Liberals were demanding court-packing and other self-serving rule changes well before Ginsburg’s death

The way Senate Republicans passed over Merrick Garland, whom President Barack Obama nominated for the Supreme Court in 2016, made former Obama Attorney General Eric Holder particularly upset. It led to his determination that “we should be talking even about expanding the number of people who serve on the Supreme Court if there is a Democratic president and a Congress that would do that.”

Holder made those comments in March 2019. Fervor among liberals to uproot various mechanisms of governance is nothing new. Republicans’ efforts to fill Justice Ruth Bader Ginsburg’s vacant seat swiftly, lest they lose in November, have perhaps intensified liberal resolve to pack the court, get rid of the legislative filibuster, and kill the Electoral College. But these anticipated rule changes are nothing new.

“This is long overdue court reform, as far as I’m concerned, and I’ve been thinking about court reform and what we can do regarding the Supreme Court to make it so much more objective,” Hawaii Sen. Mazie Hirono told CNN’s John Berman on Wednesday. “And so, this is not something that a lot of us have not thought about.” This didn’t start last week.

Massachusetts Sen. Ed Markey made his threat conditional. “Mitch McConnell set the precedent. No Supreme Court vacancies filled in an election year,” Markey tweeted hours after news broke of Ginsburg’s death. “If he violates it, when Democrats control the Senate in the next Congress, we must abolish the filibuster and expand the Supreme Court.”

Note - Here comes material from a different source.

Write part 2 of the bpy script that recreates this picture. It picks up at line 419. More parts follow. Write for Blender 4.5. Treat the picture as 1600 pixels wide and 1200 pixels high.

Yet, Democrats haven’t needed McConnell to fill Ginsburg’s vacancy in order to justify ending the filibuster. During his eulogy at John Lewis’s funeral in July, Obama endorsed the move as a way of helping Democrats get what they want. “If all of this takes eliminating the filibuster, another Jim Crow relic, in order to secure the God-given rights of every American, then that’s what we should do,” he said. Senate Minority Leader Chuck Schumer and Joe Biden have both entertained the same idea well before this week’s events.

And liberals have long been disaffected by the Electoral College, a constitutional fixture. Democratic Sen. Elizabeth Warren has said she wants to do away with it. Democratic Rep. Steve Cohen introduced a House resolution proposing a constitutional amendment to provide for direct election. In a Sept. 8 op-ed, Jesse Wegman, a member of the New York Times editorial board, wrote that the Electoral College will destroy America. On Monday, CNN’s Don Lemon, capitalizing on growing frustrations, expressed that he sees it as necessary that we “blow up the entire system” to get rid of the Electoral College.

As Republicans weigh any political risks associated with voting on a Trump court nominee and as voters try to discern how to think about the political fight that is shaping up, all would do well to remember that Democrats and other liberals were intent on making “systematic change” before last Friday. It’s incredibly naive to think that they need Trump’s court appointee to make it through in order to justify efforts to do away with what they don’t like.